* GOAL OF THE EXERCISE *
Scan the records for the word "this". Copy each line that includes it.
# STORED RECORDS start
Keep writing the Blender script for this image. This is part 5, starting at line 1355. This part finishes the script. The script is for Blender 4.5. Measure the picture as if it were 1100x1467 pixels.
# STORED RECORDS end
# STORED RECORDS start
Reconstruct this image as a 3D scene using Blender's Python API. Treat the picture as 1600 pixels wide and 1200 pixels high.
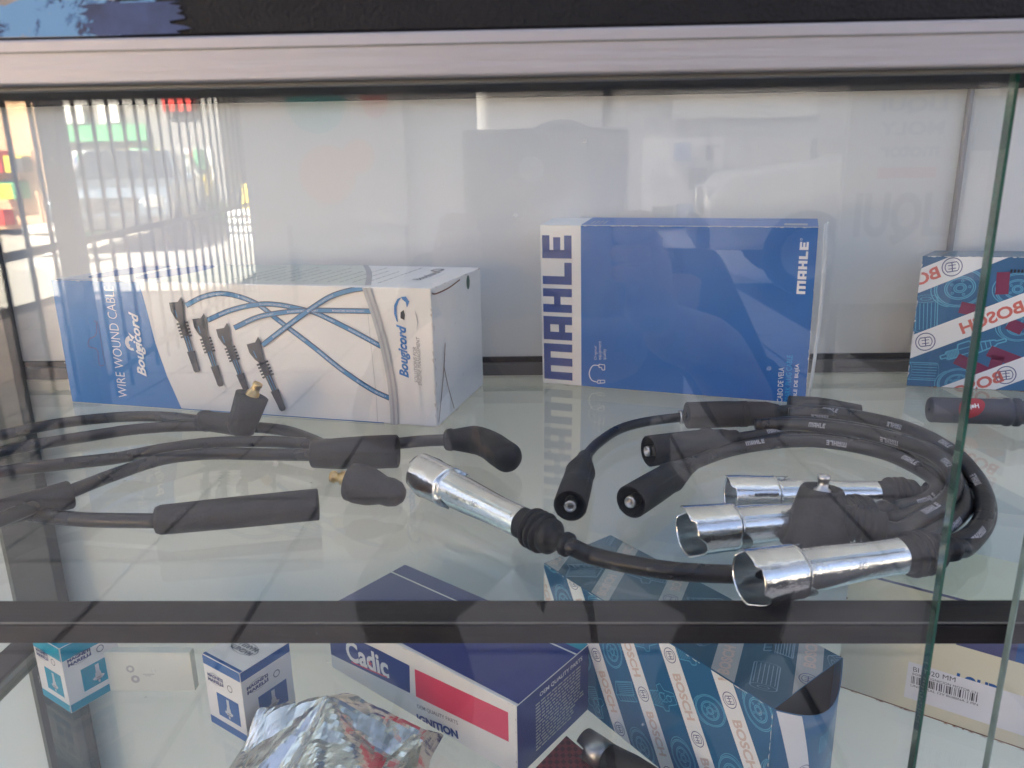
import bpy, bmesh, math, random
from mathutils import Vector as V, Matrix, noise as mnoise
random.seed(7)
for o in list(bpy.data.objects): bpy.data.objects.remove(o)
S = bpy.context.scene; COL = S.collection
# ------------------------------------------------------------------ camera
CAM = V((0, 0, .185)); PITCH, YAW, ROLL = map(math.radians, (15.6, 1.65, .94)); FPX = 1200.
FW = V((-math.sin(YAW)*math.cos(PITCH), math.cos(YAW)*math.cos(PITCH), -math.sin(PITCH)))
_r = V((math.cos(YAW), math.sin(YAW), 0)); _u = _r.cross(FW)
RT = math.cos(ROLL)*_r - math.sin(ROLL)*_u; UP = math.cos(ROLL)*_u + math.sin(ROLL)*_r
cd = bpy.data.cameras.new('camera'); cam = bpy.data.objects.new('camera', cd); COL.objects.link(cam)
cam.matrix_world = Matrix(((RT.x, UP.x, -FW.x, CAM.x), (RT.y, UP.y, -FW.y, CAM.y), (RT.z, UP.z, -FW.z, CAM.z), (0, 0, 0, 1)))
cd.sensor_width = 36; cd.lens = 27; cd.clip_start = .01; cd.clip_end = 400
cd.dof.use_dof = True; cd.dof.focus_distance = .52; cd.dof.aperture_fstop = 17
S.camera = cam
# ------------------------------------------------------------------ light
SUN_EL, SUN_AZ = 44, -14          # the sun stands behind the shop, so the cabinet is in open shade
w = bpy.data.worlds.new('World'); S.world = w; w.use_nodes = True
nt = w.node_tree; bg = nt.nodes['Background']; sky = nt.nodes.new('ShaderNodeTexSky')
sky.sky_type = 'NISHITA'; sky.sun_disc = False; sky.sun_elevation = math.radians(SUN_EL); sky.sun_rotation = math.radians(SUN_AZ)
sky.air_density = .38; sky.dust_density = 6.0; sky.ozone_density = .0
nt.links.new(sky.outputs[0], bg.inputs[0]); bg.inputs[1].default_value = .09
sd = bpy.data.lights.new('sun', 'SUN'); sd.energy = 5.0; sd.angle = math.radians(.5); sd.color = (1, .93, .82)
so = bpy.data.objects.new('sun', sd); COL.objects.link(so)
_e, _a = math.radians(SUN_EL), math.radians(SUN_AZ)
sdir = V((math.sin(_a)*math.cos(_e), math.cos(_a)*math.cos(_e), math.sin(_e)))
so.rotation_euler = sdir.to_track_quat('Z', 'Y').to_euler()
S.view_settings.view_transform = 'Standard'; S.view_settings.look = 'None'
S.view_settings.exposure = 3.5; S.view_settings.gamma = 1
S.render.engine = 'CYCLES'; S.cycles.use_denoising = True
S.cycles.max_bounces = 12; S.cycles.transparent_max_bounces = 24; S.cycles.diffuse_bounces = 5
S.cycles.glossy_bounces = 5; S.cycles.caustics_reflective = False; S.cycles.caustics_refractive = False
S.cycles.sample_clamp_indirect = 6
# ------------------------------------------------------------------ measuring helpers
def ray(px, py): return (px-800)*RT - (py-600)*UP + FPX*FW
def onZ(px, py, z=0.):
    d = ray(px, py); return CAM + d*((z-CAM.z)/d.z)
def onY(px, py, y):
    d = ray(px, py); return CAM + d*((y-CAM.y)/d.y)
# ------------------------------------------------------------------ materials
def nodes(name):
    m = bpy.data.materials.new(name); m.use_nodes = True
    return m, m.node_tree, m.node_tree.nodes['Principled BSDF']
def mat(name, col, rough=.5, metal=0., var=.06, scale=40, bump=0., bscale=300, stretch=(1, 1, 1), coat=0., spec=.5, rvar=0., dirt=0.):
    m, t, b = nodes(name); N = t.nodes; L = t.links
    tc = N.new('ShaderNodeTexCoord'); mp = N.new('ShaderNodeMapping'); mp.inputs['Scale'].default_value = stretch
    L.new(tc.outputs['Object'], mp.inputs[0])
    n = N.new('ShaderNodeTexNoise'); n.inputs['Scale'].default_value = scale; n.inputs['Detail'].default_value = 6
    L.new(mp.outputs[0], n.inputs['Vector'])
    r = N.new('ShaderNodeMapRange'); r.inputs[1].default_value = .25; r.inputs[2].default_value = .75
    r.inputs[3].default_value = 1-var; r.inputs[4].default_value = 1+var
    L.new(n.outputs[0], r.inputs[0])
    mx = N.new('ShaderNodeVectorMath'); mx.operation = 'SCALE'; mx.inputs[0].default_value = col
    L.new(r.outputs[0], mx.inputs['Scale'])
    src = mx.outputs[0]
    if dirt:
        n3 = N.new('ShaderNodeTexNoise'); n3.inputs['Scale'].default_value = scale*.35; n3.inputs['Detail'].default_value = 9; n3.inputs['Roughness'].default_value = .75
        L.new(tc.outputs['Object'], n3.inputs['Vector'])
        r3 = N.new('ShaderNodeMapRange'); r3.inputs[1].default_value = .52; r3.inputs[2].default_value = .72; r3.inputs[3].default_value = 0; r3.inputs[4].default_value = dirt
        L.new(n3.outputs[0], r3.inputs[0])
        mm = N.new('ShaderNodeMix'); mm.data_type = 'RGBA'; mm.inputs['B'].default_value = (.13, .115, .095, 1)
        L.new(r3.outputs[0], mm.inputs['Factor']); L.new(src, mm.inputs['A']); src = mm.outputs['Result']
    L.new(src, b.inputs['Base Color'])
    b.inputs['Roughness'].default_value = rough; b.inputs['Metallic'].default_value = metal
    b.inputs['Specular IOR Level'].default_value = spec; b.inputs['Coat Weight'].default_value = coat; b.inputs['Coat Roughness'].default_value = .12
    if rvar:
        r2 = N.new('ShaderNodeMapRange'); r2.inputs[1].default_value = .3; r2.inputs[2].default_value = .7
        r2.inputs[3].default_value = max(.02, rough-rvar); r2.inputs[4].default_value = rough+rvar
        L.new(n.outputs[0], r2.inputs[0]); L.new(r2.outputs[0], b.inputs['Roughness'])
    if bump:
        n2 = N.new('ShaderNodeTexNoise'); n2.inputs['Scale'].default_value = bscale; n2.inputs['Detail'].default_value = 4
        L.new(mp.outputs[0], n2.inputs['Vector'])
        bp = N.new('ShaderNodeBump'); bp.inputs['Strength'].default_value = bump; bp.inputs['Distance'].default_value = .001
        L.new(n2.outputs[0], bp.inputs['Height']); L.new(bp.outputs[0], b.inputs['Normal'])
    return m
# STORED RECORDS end
* EXERCISE OUTPUT *
Keep writing the Blender script for this image. This is part 5, starting at line 1355. This part finishes the script. The script is for Blender 4.5. Measure the picture as if it were 1100x1467 pixels.
Reconstruct this image as a 3D scene using Blender's Python API. Treat the picture as 1600 pixels wide and 1200 pixels high.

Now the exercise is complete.